Юлия переехала жить к нам, но много натерпелась она от своей невестки. Года полтора прожила она с нами и, наконец, рассталась навсегда и с ней и с братом.
Как мне доставалось за привязанность мою к ней! Марья Васильевна, сознавая, что я не могла любить ее самую, не терпела, чтоб я и других любила; она до самого вступления моего в свет никогда не доставляла мне случая не только сближаться, но даже и видеться с ровесницами, говоря, что «этим сохраняет чистоту моей души».
После ее разрыва с Юлией, мне всего раз привелось ее встретить; как я ей обрадовалась; я ее еще больше прежнею полюбила; я смотрела на нее, как ни товарища гонения, несправедливости и ежедневных придирок, которыми Марья Васильевна щедро осыпала всех зависящих от нее.
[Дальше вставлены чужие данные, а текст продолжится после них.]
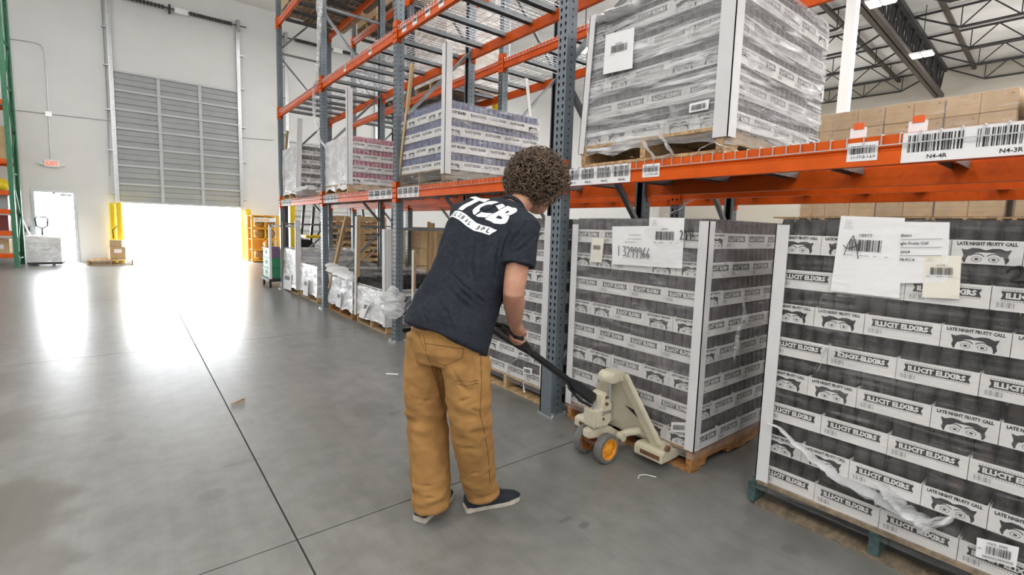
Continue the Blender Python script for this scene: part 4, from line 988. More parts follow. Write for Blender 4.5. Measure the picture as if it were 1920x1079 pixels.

В 1826 году дядя мой Николай Сергеевич Б[екле]шов, как Островской предводитель дворянства, должен был по случаю коронации давать обеды и балы; тетка хотела блеснуть своим и моим туалетами, и нарядила меня бедную, четырнадцатилетнюю девочку, в тюлевое платье, вышитое голубой синелью, бусами и шелком с букетами незабудок кругом; я была в восхищении, не понимая какой смешной могли найти меня все здравомыслящие люди, но таковых не оказалось!.. Другое мое платье было белое дымковое, вышитое серебром и пунцовой синелью; словом, я донашивала залежалые платья из ее приданого.
Дорожный мой туалет был тоже очень оригинален: у меня никогда до совершеннолетия не было манто, а место его исправлял тулупчик дядин на белых мерлушках, ноги укутывались шалью и мериносовая шапочка на вате довершала мой костюм.
В этот самый год поселился в семи верстах от нас один молодой сосед, только что вышедший в отставку из гвардии[42]
Как ни был он уродлив собой и высокопарен в разговоре, он обратил на себя мое внимание тем, что занимался мною исключительно; на балах для коронации просто ухаживал за мной и один раз, вместо конфетного билетика, подал мне мелко исписанное четверостишие; я так перепугалась, что, не прочтя его, разорвала на мелкие куски при нем же. Это ухаживание льстило моему самолюбию, верно потому только, что оно было самое первое; он танцовал со мной одной, чего прежде не делал ни один из порядочных кавалеров, потому что я танцован, не умела, да и с тактом была в совершенном разладе. Вследствие всего этого, я начала призадумываться о молодом соседе; когда же мы собрались ехать в Петербург и он провожал нас до первой станции, и, с бокалом шампанского в руке и слезами на глазах, сделал мне формальное предложение, я отвечала, что «я еще молода, но… никогда не забуду его… и… со временем»…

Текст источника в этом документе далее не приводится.